Most people will not need to use these additional let-er API methods, but if you do need to perform extra analysis or transforms, the API provides you that flexibility. NOTE: Be careful to not modify/invalidate the format of these element structures, or let-er will likely not be able to consume them again for the next step.

CLI

let-er comes with a node.js tool called leter, in the "bin/" directory, which is a CLI tool for compiling your let-block JS code.

Here are the options for the CLI tool:

usage: leter opt [, ..opt]

options:
--help                 show this help

--ignore-warnings      ignore and suppress any warnings
--no-annotate          do not annotate ES3 output
--es6                  target ES6 for output (use native let keyword)

--compile              compile the JS stream from 'stdin'
--compile=file         compile a JS file

If the --compile flag is passed, it will read code in from stdin.

The --compile=file flag can (also) be passed multiple times, once for each file you want to compile.

bin/leter --compile=some/file1.js --compile=some/file2.js
echo ".. some code .." | bin/let --compile --compile=some/file3.js

Options

There are two options you can set that control the type of code produced by let-er (aka, the generate(..) step).

  • letEr.opts.es6 (boolean; default: false) - If set to true, will assume ES6 where let is available, and create an ES6 { let x = "foo"; .. } block instead of the default try{throw "foo"}catch(x){ .. } ES3-compatible snippet.

  • letEr.opts.annotate (boolean; default: true) - If set to true, will output additional code comments (as shown in the above example snippets) to annotate to make the compiled code more readable/trackable to the original code.
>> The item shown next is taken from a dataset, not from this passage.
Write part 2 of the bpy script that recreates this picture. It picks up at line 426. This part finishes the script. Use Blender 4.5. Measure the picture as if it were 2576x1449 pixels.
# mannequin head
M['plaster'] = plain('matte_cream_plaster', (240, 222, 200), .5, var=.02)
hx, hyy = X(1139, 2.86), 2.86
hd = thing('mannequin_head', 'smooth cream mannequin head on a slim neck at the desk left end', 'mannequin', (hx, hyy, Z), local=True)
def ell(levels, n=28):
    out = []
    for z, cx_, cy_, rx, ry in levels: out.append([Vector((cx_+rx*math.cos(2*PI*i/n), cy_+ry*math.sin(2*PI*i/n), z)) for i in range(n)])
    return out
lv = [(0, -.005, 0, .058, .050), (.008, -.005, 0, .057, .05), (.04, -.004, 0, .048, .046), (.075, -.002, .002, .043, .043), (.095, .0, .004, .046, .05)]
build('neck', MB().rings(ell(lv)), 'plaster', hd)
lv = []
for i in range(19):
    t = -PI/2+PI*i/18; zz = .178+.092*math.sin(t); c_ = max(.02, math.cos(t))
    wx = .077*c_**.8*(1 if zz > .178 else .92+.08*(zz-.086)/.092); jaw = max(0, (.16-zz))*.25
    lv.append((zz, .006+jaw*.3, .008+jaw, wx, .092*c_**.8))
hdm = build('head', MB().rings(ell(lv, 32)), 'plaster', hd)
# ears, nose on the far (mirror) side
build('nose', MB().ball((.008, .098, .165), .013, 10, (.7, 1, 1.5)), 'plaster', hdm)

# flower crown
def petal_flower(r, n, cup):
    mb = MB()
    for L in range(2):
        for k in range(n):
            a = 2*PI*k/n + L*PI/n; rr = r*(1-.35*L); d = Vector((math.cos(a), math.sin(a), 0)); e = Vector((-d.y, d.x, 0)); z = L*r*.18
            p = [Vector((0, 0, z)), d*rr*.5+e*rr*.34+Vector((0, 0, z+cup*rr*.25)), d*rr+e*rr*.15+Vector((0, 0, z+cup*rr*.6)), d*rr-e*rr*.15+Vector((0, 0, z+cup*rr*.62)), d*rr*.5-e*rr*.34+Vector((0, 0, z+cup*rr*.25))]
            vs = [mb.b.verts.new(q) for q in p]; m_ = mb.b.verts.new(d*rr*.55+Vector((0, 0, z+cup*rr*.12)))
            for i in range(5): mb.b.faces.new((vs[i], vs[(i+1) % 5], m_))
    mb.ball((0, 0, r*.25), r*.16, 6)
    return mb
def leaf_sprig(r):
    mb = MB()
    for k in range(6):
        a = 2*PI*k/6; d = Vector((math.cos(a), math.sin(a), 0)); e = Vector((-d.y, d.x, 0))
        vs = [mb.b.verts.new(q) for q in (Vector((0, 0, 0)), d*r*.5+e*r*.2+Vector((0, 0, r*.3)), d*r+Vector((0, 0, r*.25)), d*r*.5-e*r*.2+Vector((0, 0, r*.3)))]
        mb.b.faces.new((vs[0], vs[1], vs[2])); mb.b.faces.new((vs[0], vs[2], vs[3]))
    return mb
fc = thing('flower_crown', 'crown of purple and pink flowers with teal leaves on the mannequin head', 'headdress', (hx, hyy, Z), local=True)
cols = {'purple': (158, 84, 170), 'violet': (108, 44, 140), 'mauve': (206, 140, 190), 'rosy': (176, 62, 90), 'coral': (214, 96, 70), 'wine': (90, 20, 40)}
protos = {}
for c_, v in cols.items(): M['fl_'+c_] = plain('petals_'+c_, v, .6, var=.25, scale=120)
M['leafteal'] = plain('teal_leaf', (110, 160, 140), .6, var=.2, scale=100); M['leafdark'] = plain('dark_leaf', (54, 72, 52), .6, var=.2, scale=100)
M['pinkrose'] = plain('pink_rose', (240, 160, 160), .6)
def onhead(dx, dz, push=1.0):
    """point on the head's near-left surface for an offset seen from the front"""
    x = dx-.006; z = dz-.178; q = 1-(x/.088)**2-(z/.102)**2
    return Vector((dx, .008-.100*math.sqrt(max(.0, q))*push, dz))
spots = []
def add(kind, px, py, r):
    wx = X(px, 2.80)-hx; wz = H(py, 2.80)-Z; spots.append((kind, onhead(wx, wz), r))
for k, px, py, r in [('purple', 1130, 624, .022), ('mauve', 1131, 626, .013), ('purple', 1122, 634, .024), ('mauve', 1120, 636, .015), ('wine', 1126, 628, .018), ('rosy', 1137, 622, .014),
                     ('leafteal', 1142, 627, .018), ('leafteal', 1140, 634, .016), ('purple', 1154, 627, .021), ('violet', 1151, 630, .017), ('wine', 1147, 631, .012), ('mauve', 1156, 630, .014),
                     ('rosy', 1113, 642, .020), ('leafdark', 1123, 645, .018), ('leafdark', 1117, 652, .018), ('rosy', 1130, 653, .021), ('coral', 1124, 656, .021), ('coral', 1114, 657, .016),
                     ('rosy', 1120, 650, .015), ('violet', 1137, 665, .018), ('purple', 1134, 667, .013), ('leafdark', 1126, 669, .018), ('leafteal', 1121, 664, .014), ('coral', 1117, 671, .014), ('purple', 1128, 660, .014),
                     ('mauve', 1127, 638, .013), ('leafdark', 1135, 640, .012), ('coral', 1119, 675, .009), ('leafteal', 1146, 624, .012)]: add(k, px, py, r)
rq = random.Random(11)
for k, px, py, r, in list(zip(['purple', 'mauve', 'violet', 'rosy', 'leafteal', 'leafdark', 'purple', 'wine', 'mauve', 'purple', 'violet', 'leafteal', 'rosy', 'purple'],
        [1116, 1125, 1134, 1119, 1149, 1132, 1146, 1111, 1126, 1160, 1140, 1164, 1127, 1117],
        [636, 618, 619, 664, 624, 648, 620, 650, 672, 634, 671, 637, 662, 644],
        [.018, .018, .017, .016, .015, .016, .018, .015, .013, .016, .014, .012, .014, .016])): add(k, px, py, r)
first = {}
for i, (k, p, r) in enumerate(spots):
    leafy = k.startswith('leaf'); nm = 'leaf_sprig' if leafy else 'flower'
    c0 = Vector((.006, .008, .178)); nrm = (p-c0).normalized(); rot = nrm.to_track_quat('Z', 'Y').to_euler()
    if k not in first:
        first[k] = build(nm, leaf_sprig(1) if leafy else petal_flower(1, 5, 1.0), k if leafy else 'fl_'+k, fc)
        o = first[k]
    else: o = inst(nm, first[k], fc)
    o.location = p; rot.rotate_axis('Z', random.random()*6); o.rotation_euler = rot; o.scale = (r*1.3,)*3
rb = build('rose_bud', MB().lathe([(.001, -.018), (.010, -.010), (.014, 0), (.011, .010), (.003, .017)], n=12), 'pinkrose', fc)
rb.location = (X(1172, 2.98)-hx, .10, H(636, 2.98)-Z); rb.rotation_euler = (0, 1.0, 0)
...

Otherwise, only the bare minimum code will be output.

    NOTE: No extra annotations are needed if letEr.opts.es6 is set, so this option will not have any effect.

Warnings

If there are any warnings/notices produced as part of the lexing or let processing, they will be populated in the letEr.warnings array. You can call letEr.reset() to clear out the warnings list in between separate compilations.

License

The code and all the documentation are released under the MIT license.